Here's a little enlightenment.Who'd a thunk it, the same ol', same ol'
Where Uncle Sam Ought to Be Snooping
"But Americans have more on the surveillance front to worry about than overzealous government agents. Government personnel aren’t actually doing the snooping the 29-year-old Snowden revealed. NSA officials have contracted this snooping out — to private corporate contractors.
These surveillance contracts, in turn, are making contractor executives exceedingly rich. And none have profited personally more than the power suits who run Booz Allen Hamilton and the private equity Carlyle Group.
Whistle-blower Snowden did his snooping as a Booz Allen employee. Booz Allen, overall, has had tens of thousands of employees doing intelligence work for the federal government.
Booz Allen alumni also populate the highest echelons of America’s intelligence apparatus — and vice versa. The Obama administration’s top intelligence official, James Clapper, just happens to be a former Booz Allen exec. The George W. Bush intelligence chief, John McConnell, now serves as the Booz Allen vice chair.
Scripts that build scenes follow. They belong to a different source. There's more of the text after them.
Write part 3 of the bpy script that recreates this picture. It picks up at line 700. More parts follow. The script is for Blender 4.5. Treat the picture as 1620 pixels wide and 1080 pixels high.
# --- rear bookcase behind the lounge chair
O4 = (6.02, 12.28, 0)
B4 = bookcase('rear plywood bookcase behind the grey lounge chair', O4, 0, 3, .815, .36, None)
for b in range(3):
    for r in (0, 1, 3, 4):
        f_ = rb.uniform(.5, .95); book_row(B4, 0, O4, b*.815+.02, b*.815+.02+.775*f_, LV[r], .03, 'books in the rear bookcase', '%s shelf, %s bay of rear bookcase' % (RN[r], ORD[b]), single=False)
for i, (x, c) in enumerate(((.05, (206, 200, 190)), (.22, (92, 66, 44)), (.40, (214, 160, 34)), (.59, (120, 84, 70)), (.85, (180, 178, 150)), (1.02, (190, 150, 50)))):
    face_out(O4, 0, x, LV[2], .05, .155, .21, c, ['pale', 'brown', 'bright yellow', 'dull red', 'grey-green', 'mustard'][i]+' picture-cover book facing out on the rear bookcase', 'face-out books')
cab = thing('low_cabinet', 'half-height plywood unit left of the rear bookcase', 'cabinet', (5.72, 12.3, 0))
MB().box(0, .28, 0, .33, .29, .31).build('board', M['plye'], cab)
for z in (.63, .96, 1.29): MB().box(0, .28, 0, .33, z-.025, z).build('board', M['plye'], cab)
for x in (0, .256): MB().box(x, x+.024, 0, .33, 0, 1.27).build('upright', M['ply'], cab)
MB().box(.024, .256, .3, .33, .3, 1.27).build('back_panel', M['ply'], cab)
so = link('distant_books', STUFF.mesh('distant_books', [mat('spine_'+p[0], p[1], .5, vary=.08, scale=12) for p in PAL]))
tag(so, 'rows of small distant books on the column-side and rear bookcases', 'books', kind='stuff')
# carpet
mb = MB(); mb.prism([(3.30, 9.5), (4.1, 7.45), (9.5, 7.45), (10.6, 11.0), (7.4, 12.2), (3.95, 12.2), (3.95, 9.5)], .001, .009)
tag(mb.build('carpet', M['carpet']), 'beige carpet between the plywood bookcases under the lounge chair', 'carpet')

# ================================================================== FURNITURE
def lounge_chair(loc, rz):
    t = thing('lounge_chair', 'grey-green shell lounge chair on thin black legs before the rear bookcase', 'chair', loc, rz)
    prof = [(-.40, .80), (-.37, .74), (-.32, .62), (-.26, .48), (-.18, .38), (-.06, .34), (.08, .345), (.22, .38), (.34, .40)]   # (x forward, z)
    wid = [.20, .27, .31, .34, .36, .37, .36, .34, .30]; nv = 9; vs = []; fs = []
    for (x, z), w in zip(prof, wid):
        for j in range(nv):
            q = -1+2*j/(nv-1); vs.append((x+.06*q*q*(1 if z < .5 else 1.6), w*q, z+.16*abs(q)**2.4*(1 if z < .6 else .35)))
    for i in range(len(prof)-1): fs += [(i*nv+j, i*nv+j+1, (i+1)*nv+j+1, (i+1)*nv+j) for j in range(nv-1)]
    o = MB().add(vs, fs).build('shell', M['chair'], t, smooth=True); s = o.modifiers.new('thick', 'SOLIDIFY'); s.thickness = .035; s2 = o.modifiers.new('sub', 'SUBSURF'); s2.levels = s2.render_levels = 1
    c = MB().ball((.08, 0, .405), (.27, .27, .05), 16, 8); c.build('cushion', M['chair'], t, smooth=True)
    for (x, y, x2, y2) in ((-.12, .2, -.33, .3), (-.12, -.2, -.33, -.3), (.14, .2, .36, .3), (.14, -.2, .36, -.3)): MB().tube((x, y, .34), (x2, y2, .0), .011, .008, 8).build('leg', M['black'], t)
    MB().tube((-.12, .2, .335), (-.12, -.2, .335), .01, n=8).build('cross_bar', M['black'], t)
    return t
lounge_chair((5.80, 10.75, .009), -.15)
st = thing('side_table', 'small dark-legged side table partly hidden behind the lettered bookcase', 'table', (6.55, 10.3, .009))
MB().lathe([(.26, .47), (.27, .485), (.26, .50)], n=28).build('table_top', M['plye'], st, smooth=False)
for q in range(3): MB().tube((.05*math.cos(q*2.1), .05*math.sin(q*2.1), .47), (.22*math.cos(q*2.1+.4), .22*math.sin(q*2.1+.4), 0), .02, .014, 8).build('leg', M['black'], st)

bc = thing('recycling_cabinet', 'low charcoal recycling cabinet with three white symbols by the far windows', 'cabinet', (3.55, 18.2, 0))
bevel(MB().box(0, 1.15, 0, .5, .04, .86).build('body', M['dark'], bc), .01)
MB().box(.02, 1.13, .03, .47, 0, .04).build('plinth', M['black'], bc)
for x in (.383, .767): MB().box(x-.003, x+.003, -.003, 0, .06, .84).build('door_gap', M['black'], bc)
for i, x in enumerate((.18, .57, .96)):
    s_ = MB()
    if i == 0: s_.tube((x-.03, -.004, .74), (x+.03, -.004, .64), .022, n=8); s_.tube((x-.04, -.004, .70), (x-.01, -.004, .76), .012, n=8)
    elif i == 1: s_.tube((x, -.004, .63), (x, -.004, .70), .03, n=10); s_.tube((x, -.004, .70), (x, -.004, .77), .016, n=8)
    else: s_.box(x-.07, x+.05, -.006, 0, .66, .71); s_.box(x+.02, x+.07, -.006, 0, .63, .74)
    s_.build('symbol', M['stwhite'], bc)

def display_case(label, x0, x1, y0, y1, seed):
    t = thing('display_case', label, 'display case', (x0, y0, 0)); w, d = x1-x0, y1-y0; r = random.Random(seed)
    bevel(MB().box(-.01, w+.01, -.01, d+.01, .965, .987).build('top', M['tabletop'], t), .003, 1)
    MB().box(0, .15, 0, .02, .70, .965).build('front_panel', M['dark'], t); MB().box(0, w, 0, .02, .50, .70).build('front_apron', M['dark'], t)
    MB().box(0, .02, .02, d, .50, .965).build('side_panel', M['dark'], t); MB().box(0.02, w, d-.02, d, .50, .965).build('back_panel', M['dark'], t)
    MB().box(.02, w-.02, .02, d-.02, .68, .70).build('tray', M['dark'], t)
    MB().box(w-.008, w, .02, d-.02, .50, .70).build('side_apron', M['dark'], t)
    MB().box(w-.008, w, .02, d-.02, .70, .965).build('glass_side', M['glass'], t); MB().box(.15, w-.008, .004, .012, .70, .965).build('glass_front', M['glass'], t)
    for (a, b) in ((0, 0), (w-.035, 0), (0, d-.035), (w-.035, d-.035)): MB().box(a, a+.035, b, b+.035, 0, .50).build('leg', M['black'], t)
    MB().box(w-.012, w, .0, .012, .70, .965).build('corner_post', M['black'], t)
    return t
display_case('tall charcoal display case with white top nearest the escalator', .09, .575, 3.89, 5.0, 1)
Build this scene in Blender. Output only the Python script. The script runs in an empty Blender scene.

All these revolving doors open up into enormously lucrative worlds. In their 2010 fiscal year, the top five Booz Allen execs together pocketed just under $20 million. They averaged 23 times what members of Congress take home.
But the real windfalls are flowing to top execs at the Carlyle Group, Booz Allen’s parent company since 2008. In 2011, Carlyle’s top three power suits shared a combined payday over $400 million.
More windfalls will be arriving soon. Carlyle paid $2.54 billion to buy up Booz Allen. Analysts are now expecting that Carlyle’s ultimate return on the acquisition will triple the private equity giant’s initial cash outlay.
What do all these mega millions have to do with the massive surveillance that Edward Snowden has so dramatically exposed? Washington power players, from the President on down, are insisting that this surveillance has one and only one purpose: keeping Americans safe from terrorism."